Before my husband was my husband, he used to have this little saying that went something like, “women are like sharks. They’re always moving forward.”
Whatever. It was him being nervous-guy about not wanting to get sucked into commitment. Turns out, he couldn’t stomach fighting the good fight and settled into domestic bliss with nary a squawk. But the phrase stuck with me, because in my case, it’s true. I’d change the word “women” to “writers,” though, and this article by Erin Bowman at The Crowe’s Nest blog lays it out perfectly:
“When you are querying, you just want an agent. When you get an agent, you just want a book deal. Once you have the book deal, you want your editorial letter. You’re anxious to move into revisions, and line edits, and copy edits, and cover art, and ARCs, and marketing, and tours, and reviews, and seeing your book on a store shelf. And then you want to sell the next novel, and the next, and repeat the process all over again.”

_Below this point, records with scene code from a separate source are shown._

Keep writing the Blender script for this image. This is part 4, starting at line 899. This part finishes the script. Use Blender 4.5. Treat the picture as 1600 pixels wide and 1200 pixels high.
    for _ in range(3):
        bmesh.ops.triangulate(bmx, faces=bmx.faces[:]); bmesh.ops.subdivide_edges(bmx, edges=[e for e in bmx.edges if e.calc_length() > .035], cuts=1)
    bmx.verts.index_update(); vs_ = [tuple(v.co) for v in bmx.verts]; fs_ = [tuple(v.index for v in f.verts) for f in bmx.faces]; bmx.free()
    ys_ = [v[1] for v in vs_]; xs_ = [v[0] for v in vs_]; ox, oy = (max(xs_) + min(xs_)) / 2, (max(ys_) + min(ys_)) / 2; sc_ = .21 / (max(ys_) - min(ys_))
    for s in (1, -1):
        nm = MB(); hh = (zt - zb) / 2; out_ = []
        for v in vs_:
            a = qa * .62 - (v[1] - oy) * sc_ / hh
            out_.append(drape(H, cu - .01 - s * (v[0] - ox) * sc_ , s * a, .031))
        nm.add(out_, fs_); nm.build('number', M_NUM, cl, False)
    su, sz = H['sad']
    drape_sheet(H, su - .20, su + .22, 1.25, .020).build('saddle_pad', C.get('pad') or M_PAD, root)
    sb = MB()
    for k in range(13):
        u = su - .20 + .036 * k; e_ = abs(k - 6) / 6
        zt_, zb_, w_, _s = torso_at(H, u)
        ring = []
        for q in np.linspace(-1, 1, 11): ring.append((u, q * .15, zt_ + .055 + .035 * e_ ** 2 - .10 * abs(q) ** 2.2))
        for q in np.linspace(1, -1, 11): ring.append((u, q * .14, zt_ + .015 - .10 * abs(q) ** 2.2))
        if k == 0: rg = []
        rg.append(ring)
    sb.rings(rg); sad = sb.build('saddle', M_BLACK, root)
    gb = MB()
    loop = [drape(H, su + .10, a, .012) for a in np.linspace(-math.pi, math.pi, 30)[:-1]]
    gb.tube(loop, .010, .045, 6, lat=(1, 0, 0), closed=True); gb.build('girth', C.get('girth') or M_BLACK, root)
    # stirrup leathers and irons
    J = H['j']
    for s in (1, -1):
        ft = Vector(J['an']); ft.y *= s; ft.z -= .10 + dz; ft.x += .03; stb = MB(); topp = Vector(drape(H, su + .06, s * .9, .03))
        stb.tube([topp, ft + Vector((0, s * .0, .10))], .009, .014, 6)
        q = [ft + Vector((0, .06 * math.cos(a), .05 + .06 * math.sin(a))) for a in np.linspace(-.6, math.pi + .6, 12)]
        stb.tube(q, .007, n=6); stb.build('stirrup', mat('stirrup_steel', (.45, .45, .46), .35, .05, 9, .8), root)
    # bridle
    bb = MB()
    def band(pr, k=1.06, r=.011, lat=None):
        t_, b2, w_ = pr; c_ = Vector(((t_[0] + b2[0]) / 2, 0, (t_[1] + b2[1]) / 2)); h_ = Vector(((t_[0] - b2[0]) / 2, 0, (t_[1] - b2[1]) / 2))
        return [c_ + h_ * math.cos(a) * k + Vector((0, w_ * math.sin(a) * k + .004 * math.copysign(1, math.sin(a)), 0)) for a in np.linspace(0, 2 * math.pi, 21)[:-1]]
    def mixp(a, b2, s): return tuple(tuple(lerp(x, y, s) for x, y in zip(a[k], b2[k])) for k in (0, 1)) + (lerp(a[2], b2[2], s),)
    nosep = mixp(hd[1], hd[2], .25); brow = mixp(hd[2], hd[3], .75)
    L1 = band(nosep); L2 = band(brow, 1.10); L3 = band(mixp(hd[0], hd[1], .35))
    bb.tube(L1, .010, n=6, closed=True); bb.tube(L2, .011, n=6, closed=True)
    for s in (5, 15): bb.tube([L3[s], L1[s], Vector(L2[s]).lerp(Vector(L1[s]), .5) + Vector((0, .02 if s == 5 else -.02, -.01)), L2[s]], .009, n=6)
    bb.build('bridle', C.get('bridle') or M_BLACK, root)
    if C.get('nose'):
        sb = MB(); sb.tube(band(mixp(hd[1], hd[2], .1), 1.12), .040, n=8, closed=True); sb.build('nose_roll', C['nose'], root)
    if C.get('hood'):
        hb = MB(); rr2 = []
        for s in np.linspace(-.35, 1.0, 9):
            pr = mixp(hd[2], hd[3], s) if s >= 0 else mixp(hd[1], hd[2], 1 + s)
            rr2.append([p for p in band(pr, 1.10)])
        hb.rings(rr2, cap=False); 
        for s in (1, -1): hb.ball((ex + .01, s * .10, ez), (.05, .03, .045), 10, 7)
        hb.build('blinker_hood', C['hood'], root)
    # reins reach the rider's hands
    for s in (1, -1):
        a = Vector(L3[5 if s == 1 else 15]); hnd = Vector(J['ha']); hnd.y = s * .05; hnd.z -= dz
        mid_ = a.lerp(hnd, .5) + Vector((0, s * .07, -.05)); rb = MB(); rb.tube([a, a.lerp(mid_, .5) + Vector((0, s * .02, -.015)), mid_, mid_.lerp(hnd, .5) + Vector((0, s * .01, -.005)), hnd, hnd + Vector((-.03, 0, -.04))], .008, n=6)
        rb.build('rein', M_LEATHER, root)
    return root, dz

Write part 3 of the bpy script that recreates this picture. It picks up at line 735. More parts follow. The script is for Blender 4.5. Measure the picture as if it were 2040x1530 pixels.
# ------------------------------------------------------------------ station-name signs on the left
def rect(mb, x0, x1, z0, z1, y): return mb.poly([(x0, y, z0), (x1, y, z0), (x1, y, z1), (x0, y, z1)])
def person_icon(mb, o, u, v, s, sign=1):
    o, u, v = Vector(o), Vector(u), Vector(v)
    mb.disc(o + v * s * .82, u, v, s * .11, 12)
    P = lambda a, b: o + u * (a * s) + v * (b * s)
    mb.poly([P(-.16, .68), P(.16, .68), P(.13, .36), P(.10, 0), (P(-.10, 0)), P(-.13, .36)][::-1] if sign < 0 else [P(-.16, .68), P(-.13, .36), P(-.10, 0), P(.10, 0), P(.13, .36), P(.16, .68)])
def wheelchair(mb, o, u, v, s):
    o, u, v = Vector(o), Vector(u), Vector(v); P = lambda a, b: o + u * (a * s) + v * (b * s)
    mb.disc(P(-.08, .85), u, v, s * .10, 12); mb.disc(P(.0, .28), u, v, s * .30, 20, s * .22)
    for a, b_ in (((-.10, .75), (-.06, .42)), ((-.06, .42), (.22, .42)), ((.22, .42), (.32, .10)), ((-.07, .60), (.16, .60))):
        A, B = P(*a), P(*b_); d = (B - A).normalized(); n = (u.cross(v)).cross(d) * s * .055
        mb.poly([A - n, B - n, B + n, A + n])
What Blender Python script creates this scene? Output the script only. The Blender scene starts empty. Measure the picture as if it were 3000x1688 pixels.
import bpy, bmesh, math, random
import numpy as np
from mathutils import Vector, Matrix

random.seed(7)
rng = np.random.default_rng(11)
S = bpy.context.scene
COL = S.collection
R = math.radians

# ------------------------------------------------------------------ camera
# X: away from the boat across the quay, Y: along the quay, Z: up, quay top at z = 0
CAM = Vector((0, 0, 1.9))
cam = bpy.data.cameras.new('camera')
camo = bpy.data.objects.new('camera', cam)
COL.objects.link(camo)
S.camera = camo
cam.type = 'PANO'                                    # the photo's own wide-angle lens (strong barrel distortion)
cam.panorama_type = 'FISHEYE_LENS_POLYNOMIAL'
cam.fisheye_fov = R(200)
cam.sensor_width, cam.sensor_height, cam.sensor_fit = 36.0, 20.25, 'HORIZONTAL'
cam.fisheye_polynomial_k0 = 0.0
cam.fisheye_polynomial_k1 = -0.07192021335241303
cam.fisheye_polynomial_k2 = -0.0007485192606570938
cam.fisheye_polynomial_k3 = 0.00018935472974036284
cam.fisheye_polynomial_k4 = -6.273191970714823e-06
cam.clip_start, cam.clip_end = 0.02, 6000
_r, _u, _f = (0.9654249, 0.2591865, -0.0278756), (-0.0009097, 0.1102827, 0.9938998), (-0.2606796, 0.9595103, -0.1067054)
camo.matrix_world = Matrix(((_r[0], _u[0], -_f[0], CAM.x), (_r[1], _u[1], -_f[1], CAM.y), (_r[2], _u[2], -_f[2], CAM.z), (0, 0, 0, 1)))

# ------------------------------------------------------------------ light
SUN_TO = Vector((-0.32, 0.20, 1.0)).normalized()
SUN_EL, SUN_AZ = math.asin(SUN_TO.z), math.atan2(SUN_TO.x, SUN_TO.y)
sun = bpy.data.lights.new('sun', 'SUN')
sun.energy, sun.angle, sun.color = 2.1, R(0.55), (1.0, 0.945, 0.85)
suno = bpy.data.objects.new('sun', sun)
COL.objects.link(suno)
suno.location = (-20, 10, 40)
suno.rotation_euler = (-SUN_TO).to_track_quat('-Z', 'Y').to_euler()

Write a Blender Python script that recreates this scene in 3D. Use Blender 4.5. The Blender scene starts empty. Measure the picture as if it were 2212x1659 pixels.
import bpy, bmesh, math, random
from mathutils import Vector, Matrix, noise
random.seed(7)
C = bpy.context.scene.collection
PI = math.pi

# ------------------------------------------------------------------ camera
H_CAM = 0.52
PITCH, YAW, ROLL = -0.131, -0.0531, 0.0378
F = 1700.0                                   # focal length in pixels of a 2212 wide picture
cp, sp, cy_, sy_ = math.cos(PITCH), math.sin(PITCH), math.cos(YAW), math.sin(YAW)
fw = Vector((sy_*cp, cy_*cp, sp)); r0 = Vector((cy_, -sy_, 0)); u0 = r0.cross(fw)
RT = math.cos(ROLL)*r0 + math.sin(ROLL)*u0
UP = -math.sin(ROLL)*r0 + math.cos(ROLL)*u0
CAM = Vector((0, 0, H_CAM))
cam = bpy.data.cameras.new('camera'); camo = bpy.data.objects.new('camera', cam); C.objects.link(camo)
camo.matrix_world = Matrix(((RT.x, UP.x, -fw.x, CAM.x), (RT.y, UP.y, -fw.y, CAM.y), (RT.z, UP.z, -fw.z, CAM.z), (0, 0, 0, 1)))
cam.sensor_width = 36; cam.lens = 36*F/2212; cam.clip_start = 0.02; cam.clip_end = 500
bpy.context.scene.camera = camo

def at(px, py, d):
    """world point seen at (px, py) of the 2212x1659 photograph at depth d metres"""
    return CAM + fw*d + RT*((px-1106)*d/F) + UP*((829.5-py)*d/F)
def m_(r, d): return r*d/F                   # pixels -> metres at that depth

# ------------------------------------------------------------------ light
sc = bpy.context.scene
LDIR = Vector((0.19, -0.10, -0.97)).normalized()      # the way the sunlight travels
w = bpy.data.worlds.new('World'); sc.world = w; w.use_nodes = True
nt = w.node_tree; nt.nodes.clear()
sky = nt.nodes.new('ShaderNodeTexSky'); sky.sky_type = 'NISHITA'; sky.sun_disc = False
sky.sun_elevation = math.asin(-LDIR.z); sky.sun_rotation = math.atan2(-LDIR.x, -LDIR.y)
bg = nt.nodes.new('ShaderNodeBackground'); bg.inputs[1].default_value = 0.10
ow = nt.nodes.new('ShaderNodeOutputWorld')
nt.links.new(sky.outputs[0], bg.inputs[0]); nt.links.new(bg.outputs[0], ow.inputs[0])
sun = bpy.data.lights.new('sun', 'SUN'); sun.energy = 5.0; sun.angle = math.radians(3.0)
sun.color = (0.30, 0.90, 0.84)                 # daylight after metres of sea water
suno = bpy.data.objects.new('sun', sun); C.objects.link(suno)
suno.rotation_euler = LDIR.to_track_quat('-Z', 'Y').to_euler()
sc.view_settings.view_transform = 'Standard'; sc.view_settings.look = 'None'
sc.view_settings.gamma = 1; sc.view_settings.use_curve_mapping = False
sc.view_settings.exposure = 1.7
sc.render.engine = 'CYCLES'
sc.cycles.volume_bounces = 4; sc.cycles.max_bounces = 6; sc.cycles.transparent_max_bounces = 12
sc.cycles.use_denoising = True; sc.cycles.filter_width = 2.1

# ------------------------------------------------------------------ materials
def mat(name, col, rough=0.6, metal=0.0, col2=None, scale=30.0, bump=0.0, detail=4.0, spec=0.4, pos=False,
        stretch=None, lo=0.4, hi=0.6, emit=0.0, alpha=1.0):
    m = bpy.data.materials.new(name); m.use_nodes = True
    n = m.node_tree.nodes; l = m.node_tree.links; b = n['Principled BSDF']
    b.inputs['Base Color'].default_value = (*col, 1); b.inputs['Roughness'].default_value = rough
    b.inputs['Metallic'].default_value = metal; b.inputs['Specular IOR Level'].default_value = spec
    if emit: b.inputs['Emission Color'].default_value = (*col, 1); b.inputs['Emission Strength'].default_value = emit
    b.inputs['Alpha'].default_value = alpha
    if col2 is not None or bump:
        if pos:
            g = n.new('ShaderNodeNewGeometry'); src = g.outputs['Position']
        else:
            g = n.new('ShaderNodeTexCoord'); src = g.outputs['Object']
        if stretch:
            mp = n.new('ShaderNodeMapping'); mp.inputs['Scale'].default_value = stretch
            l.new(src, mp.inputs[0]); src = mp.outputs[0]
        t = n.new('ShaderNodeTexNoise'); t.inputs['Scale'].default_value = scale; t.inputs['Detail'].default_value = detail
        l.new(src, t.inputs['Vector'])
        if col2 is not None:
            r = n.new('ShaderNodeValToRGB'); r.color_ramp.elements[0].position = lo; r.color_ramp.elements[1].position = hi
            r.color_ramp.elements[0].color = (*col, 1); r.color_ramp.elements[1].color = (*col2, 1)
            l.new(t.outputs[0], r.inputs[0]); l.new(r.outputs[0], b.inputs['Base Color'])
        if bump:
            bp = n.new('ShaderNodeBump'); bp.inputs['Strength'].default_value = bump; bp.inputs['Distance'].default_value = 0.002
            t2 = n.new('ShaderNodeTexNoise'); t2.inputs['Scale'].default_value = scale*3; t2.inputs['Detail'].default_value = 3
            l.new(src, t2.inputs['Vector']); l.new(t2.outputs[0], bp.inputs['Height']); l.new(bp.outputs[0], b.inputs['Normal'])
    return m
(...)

I am querying, and all I want is an agent. Among the rejections, requests from agents to read my book are starting to roll in at an alarming rate. My feelings on this range from giddy excitement to looming dread. If I’m soundly rejected, it means my book is flawed, fatally so. If I sign with an agent, I level up into a professional world that is currently foreign to me. I suppose in order for a writer to become an author, she has to want that next thing more than anything. Otherwise, no one would ever, ever write a query letter. And forget about a one-page synopsis. Just the words “one-page synopsis” makes me throw up in my mouth a little. But we write the query, and we write the synopsis, because like a shark, writers are always moving forward.